start

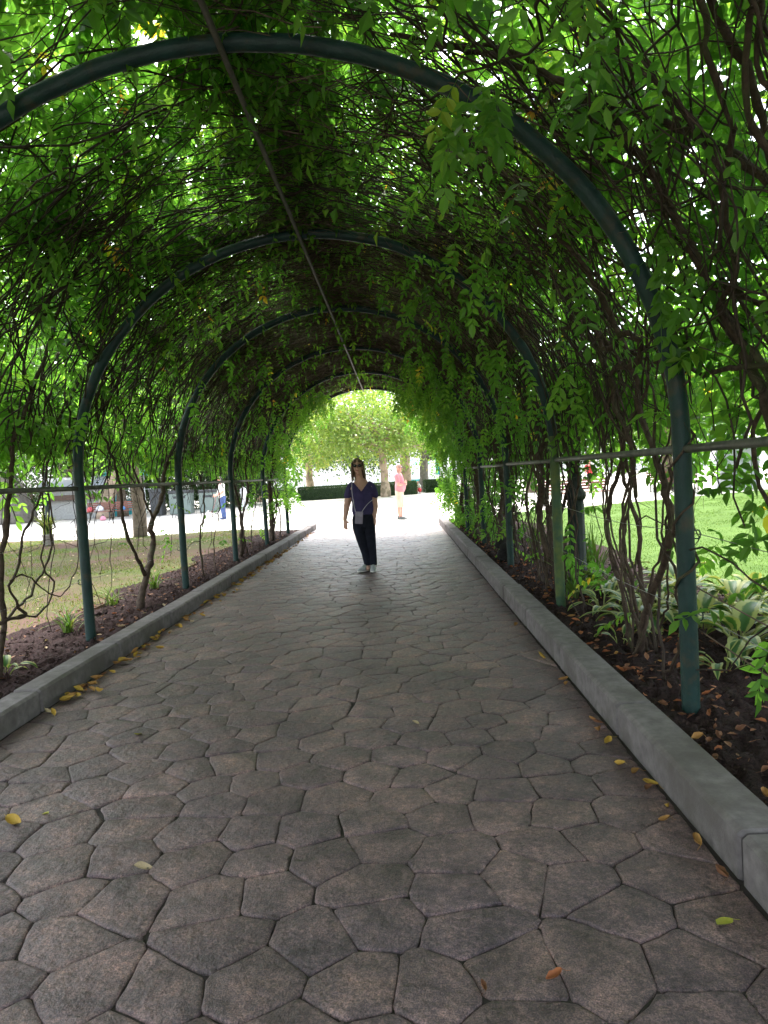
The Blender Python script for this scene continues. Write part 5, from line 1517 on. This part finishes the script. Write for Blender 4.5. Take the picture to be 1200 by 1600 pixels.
# ------------------------------------------------------------------ fallen leaves
def fl_mat(name, a, b): return surface(name, a, b, 40, .7, .3, 60, .2)
FM = [fl_mat('yellow_leaf', (.34, .20, .03), (.44, .29, .06)), fl_mat('ochre_leaf', (.28, .14, .04), (.36, .20, .07)), fl_mat('orange_leaf', (.24, .075, .028), (.32, .12, .05)), fl_mat('brown_leaf', (.12, .05, .026), (.20, .095, .05)), fl_mat('pale_leaf', (.34, .25, .15), (.44, .34, .22)), fl_mat('lime_leaf', (.26, .27, .03), (.36, .33, .06))]
def dry_leaf(L, W, curl, seed, mat):
    r = random.Random(seed)
    V = []; nu, nv = 6, 5
    for i in range(nu):
        t = i/(nu-1)
        w = W*.5*max(.03, math.sin(math.pi*min(.98, t*.95+.03))**.75)*(1+r.uniform(-.12, .12))
        for j in range(nv):
            v = j/(nv-1)*2-1
            z = curl*L*(.6*(t-.5)**2*2 + .55*v*v*(w/W)*1.6) + r.uniform(-.04, .04)*L*curl + .002
            V.append((L*(t-.5), v*w + .08*L*math.sin(t*3+seed), z))
    F = [[i*nv+j, (i+1)*nv+j, (i+1)*nv+j+1, i*nv+j+1] for i in range(nu-1) for j in range(nv-1)]
    mb = MB(); mb.add(V, F)
    tubes(mb, np.array([[(-L*.5, .08*L*math.sin(seed), .003+curl*L*.3), (-L*.68, .02, .004), (-L*.85, .03, .003)]]), np.full((1, 3), .0012), 4, cap=False)
    return mb.mesh('fallen_leaf', mat, True)
FL = [[dry_leaf(random.uniform(.075, .11), random.uniform(.036, .06), random.uniform(.15, .8), 10*m+i, FM[m]) for i in range(4)] for m in range(6)]
LEAFCOL = ['yellow', 'ochre', 'orange', 'brown', 'tan', 'lime']
def where(x, y):
    if x > -1:
        k = int(np.clip((y-Y1)/DY+1, 0, 5))
        return ['before the first right post', 'between the first and second right posts', 'between the second and third right posts', 'between the third and fourth right posts', 'past the fourth right post', 'past the fourth right post'][k]
    k = int(np.clip((y-Y1-DY)/DY+1, 0, 5))
    return ['before the second left post', 'between the second and third left posts', 'between the third and fourth left posts', 'between the fourth and fifth left posts', 'past the fifth left post', 'past the fifth left post'][k]
def put_leaf(x, y, z, m, label, group, s=1.0, rz=None):
    if group:
        label = LEAFCOL[m] + ' ' + label + ', ' + where(x, y)
    o = link(bpy.data.objects.new('fallen_leaf', random.choice(FL[m])))
    if group: s *= .8
    o.location = (x, y, z); o.scale = (s, s, s)
    o.rotation_euler = (random.gauss(0, .22), random.gauss(0, .22), random.uniform(0, 6.28) if rz is None else rz)
    tag(o, label, 'leaf', group)
lone = [(57, -1.79, 3.02, 0, 'long yellow leaf lying on the path at the left edge', 1.1), (0, -1.68, 3.08, 5, 'small lime leaf touching the long yellow leaf at the left edge', .7),
        (0, -1.06, 2.60, 4, 'pale curled leaf on the path at the lower left', .95), (0, -1.62, 4.05, 5, 'lone lime yellow leaf on the path near the left kerb', 1.1),
        (0, 0.02, 4.02, 4, 'single pale leaf in the middle of the path', .8), (0, 0.93, 2.13, 5, 'lime leaf on the path near the lower right corner', .85),
        (0, 0.36, 1.93, 2, 'curled orange leaf across a joint at the bottom of the path', .8), (0, .155, 1.90, 3, 'tiny brown leaf in a joint at the bottom of the path', .5)]
for _, x, y, m, lab, s in lone: put_leaf(x, y, .006, m, lab, None, s*.8)
for y in (2.36, 2.62, 2.78, 2.9, 3.02, 3.08, 3.22, 3.3, 3.62, 3.74, 3.85, 3.95, 4.6, 4.7, 5.3, 6.4):
    put_leaf(1.045-abs(random.gauss(0, .035)), y+random.uniform(-.03, .03), .010, random.choice([0, 0, 1, 1, 3]), 'leaf at the foot of the right kerb', 'leaves along the foot of the right kerb', random.uniform(.7, 1.1))
k = 0
while k < 125:
    y = 4.55 + (k/125)**1.35*9.5 + random.gauss(0, .15)
    dens = .5+.5*math.sin(y*2.1+.6)+.3*math.sin(y*5.3)
    if random.random() > dens*.8+.15: continue
    put_leaf(-2.425+abs(random.gauss(0, .085)), y, .010+random.uniform(0, .02), random.choice([0, 1, 1, 1, 4, 0, 3]), 'leaf in the drift along the left kerb', 'leaves along the foot of the left kerb', random.uniform(.7, 1.15))
    k += 1
for k in range(95):
    y = 2.6+random.random()**1.3*5.2
    put_leaf(random.uniform(1.31, 1.95), y, .135, random.choice([2, 2, 3, 3, 1, 3]), 'leaf on the soil of the right bed', 'leaves on the right bed', random.uniform(.55, 1.0))
for k in range(60):
    put_leaf(random.uniform(-3.9, -2.72), random.uniform(5.0, 11.0), .085, random.choice([2, 3, 1, 4]), 'leaf on the soil of the left bed', 'leaves on the left bed', random.uniform(.55, 1.0))
def litter(name, label, n, xr, yr, z, mat, s=.07):
    mb = MB()
    p = np.stack([rng.uniform(*xr, n), rng.uniform(*yr, n), z+rng.uniform(0, .02, n)], 1)
    d = unit(rng.normal(0, 1, (n, 3))*np.array([1, 1, .35])); nr = unit(np.array([0, 0, 1.0])+rng.normal(0, .45, (n, 3)))
    L = s*rng.uniform(.5, 1.2, n)
    leaflets(mb, p, d, nr, L, L*.55, .5, 2)
    tag(mb.build(name, mat), label, None, kind='stuff')
M['mulch'] = surface('bark_crumb', (.010, .006, .005), (.055, .034, .028), 60, .95, spec=.15)
litter('bark_mulch', 'dark bark crumbs and clods on the right bed', 9000, (1.29, 3.0), (1.8, 14), .118, M['mulch'], .032)
litter('bark_mulch', 'dark bark crumbs and clods on the left bed', 7000, (-3.8, -2.69), (3.5, 16), .072, M['mulch'], .032)
litter('leaf_litter', 'scattered dead leaves on the farther right bed', 700, (1.3, 2.2), (3.0, 18.5), .125, FM[3], .055)
litter('leaf_litter', 'scattered orange leaves on the farther right bed', 350, (1.3, 2.0), (3.0, 18.5), .125, FM[2], .06)
litter('leaf_litter', 'scattered dead leaves on the farther left bed', 500, (-4.2, -2.7), (5.0, 19), .085, FM[3], .055)
litter('leaf_litter', 'pale fallen leaves dotted over the left lawn', 420, (-12, -4.2), (6.0, 21), .065, FM[4], .075)
litter('leaf_litter', 'small leaves at the far foot of the left kerb', 160, (-2.46, -2.33), (11.0, 19), .008, FM[1], .08)
mb = MB()
for (a, b) in (((1.62, 2.95, .135), (1.72, 2.8, .16)), ((1.66, 2.9, .14), (1.62, 2.80, .145)), ((1.70, 2.83, .15), (1.78, 2.86, .15))):
    tube(mb, [a, tuple((np.array(a)+np.array(b))/2+[.01, .01, .006]), b], [.003, .002], 6, 5)
tag(mb.build('dead_twig', fl_mat('bleached_twig', (.42, .34, .26), (.52, .43, .34)), None, True), 'small pale forked twig lying on the bare soil at the lower right', 'twig')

end

- [Your goal]:
Working from the lines above, reproduce the material exactly and exclude its pictures.

- [Output of the exercise]:
The Blender Python script for this scene continues. Write part 5, from line 1517 on. This part finishes the script. Write for Blender 4.5. Take the picture to be 1200 by 1600 pixels.
# ------------------------------------------------------------------ fallen leaves
def fl_mat(name, a, b): return surface(name, a, b, 40, .7, .3, 60, .2)
FM = [fl_mat('yellow_leaf', (.34, .20, .03), (.44, .29, .06)), fl_mat('ochre_leaf', (.28, .14, .04), (.36, .20, .07)), fl_mat('orange_leaf', (.24, .075, .028), (.32, .12, .05)), fl_mat('brown_leaf', (.12, .05, .026), (.20, .095, .05)), fl_mat('pale_leaf', (.34, .25, .15), (.44, .34, .22)), fl_mat('lime_leaf', (.26, .27, .03), (.36, .33, .06))]
def dry_leaf(L, W, curl, seed, mat):
    r = random.Random(seed)
    V = []; nu, nv = 6, 5
    for i in range(nu):
        t = i/(nu-1)
        w = W*.5*max(.03, math.sin(math.pi*min(.98, t*.95+.03))**.75)*(1+r.uniform(-.12, .12))
        for j in range(nv):
            v = j/(nv-1)*2-1
            z = curl*L*(.6*(t-.5)**2*2 + .55*v*v*(w/W)*1.6) + r.uniform(-.04, .04)*L*curl + .002
            V.append((L*(t-.5), v*w + .08*L*math.sin(t*3+seed), z))
    F = [[i*nv+j, (i+1)*nv+j, (i+1)*nv+j+1, i*nv+j+1] for i in range(nu-1) for j in range(nv-1)]
    mb = MB(); mb.add(V, F)
    tubes(mb, np.array([[(-L*.5, .08*L*math.sin(seed), .003+curl*L*.3), (-L*.68, .02, .004), (-L*.85, .03, .003)]]), np.full((1, 3), .0012), 4, cap=False)
    return mb.mesh('fallen_leaf', mat, True)
FL = [[dry_leaf(random.uniform(.075, .11), random.uniform(.036, .06), random.uniform(.15, .8), 10*m+i, FM[m]) for i in range(4)] for m in range(6)]
LEAFCOL = ['yellow', 'ochre', 'orange', 'brown', 'tan', 'lime']
def where(x, y):
    if x > -1:
        k = int(np.clip((y-Y1)/DY+1, 0, 5))
        return ['before the first right post', 'between the first and second right posts', 'between the second and third right posts', 'between the third and fourth right posts', 'past the fourth right post', 'past the fourth right post'][k]
    k = int(np.clip((y-Y1-DY)/DY+1, 0, 5))
    return ['before the second left post', 'between the second and third left posts', 'between the third and fourth left posts', 'between the fourth and fifth left posts', 'past the fifth left post', 'past the fifth left post'][k]
def put_leaf(x, y, z, m, label, group, s=1.0, rz=None):
    if group:
        label = LEAFCOL[m] + ' ' + label + ', ' + where(x, y)
    o = link(bpy.data.objects.new('fallen_leaf', random.choice(FL[m])))
    if group: s *= .8
    o.location = (x, y, z); o.scale = (s, s, s)
    o.rotation_euler = (random.gauss(0, .22), random.gauss(0, .22), random.uniform(0, 6.28) if rz is None else rz)
    tag(o, label, 'leaf', group)
lone = [(57, -1.79, 3.02, 0, 'long yellow leaf lying on the path at the left edge', 1.1), (0, -1.68, 3.08, 5, 'small lime leaf touching the long yellow leaf at the left edge', .7),
        (0, -1.06, 2.60, 4, 'pale curled leaf on the path at the lower left', .95), (0, -1.62, 4.05, 5, 'lone lime yellow leaf on the path near the left kerb', 1.1),
        (0, 0.02, 4.02, 4, 'single pale leaf in the middle of the path', .8), (0, 0.93, 2.13, 5, 'lime leaf on the path near the lower right corner', .85),
        (0, 0.36, 1.93, 2, 'curled orange leaf across a joint at the bottom of the path', .8), (0, .155, 1.90, 3, 'tiny brown leaf in a joint at the bottom of the path', .5)]
for _, x, y, m, lab, s in lone: put_leaf(x, y, .006, m, lab, None, s*.8)
for y in (2.36, 2.62, 2.78, 2.9, 3.02, 3.08, 3.22, 3.3, 3.62, 3.74, 3.85, 3.95, 4.6, 4.7, 5.3, 6.4):
    put_leaf(1.045-abs(random.gauss(0, .035)), y+random.uniform(-.03, .03), .010, random.choice([0, 0, 1, 1, 3]), 'leaf at the foot of the right kerb', 'leaves along the foot of the right kerb', random.uniform(.7, 1.1))
k = 0
while k < 125:
    y = 4.55 + (k/125)**1.35*9.5 + random.gauss(0, .15)
    dens = .5+.5*math.sin(y*2.1+.6)+.3*math.sin(y*5.3)
    if random.random() > dens*.8+.15: continue
    put_leaf(-2.425+abs(random.gauss(0, .085)), y, .010+random.uniform(0, .02), random.choice([0, 1, 1, 1, 4, 0, 3]), 'leaf in the drift along the left kerb', 'leaves along the foot of the left kerb', random.uniform(.7, 1.15))
    k += 1
for k in range(95):
    y = 2.6+random.random()**1.3*5.2
    put_leaf(random.uniform(1.31, 1.95), y, .135, random.choice([2, 2, 3, 3, 1, 3]), 'leaf on the soil of the right bed', 'leaves on the right bed', random.uniform(.55, 1.0))
for k in range(60):
    put_leaf(random.uniform(-3.9, -2.72), random.uniform(5.0, 11.0), .085, random.choice([2, 3, 1, 4]), 'leaf on the soil of the left bed', 'leaves on the left bed', random.uniform(.55, 1.0))
def litter(name, label, n, xr, yr, z, mat, s=.07):
    mb = MB()
    p = np.stack([rng.uniform(*xr, n), rng.uniform(*yr, n), z+rng.uniform(0, .02, n)], 1)
    d = unit(rng.normal(0, 1, (n, 3))*np.array([1, 1, .35])); nr = unit(np.array([0, 0, 1.0])+rng.normal(0, .45, (n, 3)))
    L = s*rng.uniform(.5, 1.2, n)
    leaflets(mb, p, d, nr, L, L*.55, .5, 2)
    tag(mb.build(name, mat), label, None, kind='stuff')
M['mulch'] = surface('bark_crumb', (.010, .006, .005), (.055, .034, .028), 60, .95, spec=.15)
litter('bark_mulch', 'dark bark crumbs and clods on the right bed', 9000, (1.29, 3.0), (1.8, 14), .118, M['mulch'], .032)
litter('bark_mulch', 'dark bark crumbs and clods on the left bed', 7000, (-3.8, -2.69), (3.5, 16), .072, M['mulch'], .032)
litter('leaf_litter', 'scattered dead leaves on the farther right bed', 700, (1.3, 2.2), (3.0, 18.5), .125, FM[3], .055)
litter('leaf_litter', 'scattered orange leaves on the farther right bed', 350, (1.3, 2.0), (3.0, 18.5), .125, FM[2], .06)
litter('leaf_litter', 'scattered dead leaves on the farther left bed', 500, (-4.2, -2.7), (5.0, 19), .085, FM[3], .055)
litter('leaf_litter', 'pale fallen leaves dotted over the left lawn', 420, (-12, -4.2), (6.0, 21), .065, FM[4], .075)
litter('leaf_litter', 'small leaves at the far foot of the left kerb', 160, (-2.46, -2.33), (11.0, 19), .008, FM[1], .08)
mb = MB()
for (a, b) in (((1.62, 2.95, .135), (1.72, 2.8, .16)), ((1.66, 2.9, .14), (1.62, 2.80, .145)), ((1.70, 2.83, .15), (1.78, 2.86, .15))):
    tube(mb, [a, tuple((np.array(a)+np.array(b))/2+[.01, .01, .006]), b], [.003, .002], 6, 5)
tag(mb.build('dead_twig', fl_mat('bleached_twig', (.42, .34, .26), (.52, .43, .34)), None, True), 'small pale forked twig lying on the bare soil at the lower right', 'twig')